Groupon backtracks, lowers Q4 2011 revenue estimates

Groupon has been forced to revise its fourth quarter earnings report, lowering revenue and net income. However, there might be more reason to worry.

Groupon has had incidents with revisions and questionable financial records in the past, but revising the first quarterly financial results you've ever posted while public doesn't offer a great impression.

The Chicago-based daily deals giant has revised its fourth quarter 2011 results.

Now, the revisions consist of a reduction to fourth quarter 2011 revenue by $14.3 million. Increased Q4 operating expenses also led to reduced operating income by $30.0 million, net income by $22.6 million, and earnings per share by $0.04.

In February 2012, Groupon reported a fourth quarter net loss of $42.7 million, or 8 cents a share (statement).
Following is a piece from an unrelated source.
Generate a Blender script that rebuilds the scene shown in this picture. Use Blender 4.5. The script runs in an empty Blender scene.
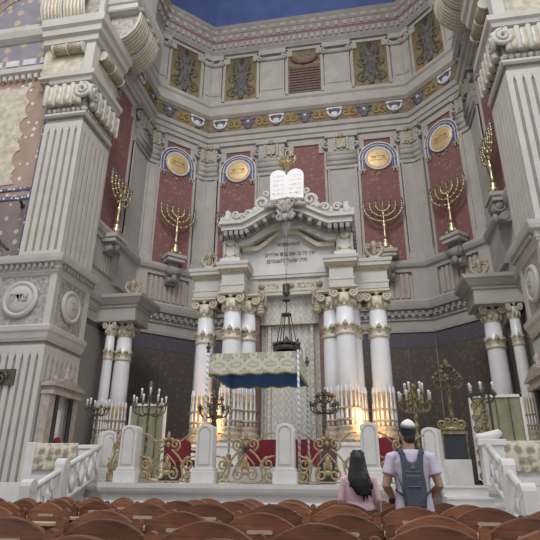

The Non-GAAP loss was 2 cents a share on a revenue of $506.5 million.

Wall Street was expecting Q4 results with a profit of 3 cents a share on revenue of $475 million.

For the outlook, Groupon is predicting a revenue of $510 million to $550 million at the end of Q1 2012. Those figures haven't changed, nor have numbers previously reported operating cash flow.

Groupon reps tried to play off the errors in a release, explaining that they are "related to an increase to the Company’s refund reserve accrual to reflect a shift in the Company’s fourth quarter deal mix and higher price point offers, which have higher refund rates."

Nevertheless, there is something more worrisome in the statement, as pointed out to me by ZDNet's Ed Bott:

In conjunction with the completion of the audit of Groupon’s financial statements for the year ended December 31, 2011 by its independent auditor, Ernst & Young LLP, the Company included a statement of a material weakness in its internal controls over its financial statement close process in its Annual Report on Form 10-K for year ended December 31, 2011. The Company has been working for several months with another global accounting firm in preparation for reporting on the effectiveness of its internal controls by the end of 2012, as required following Groupon’s initial public offering last year. The Company continues to implement process improvement initiatives and augment its staffing, and is expanding the accounting firm’s engagement scope to address the underlying causes of the material weakness. Further discussion of the material weakness can be found in the Company’s Form 10-K, filed today with the SEC.

Of course, we don't know to what this "material weakness" is exactly referring. Nevertheless, that's not a reassuring statement to investors and customers -- especially considering how shaky a reputation Groupon has developed in the last several months since declaring an initial public offering last June.

Groupon will come back to discuss 2012 first quarter earnings on Monday, May 14th.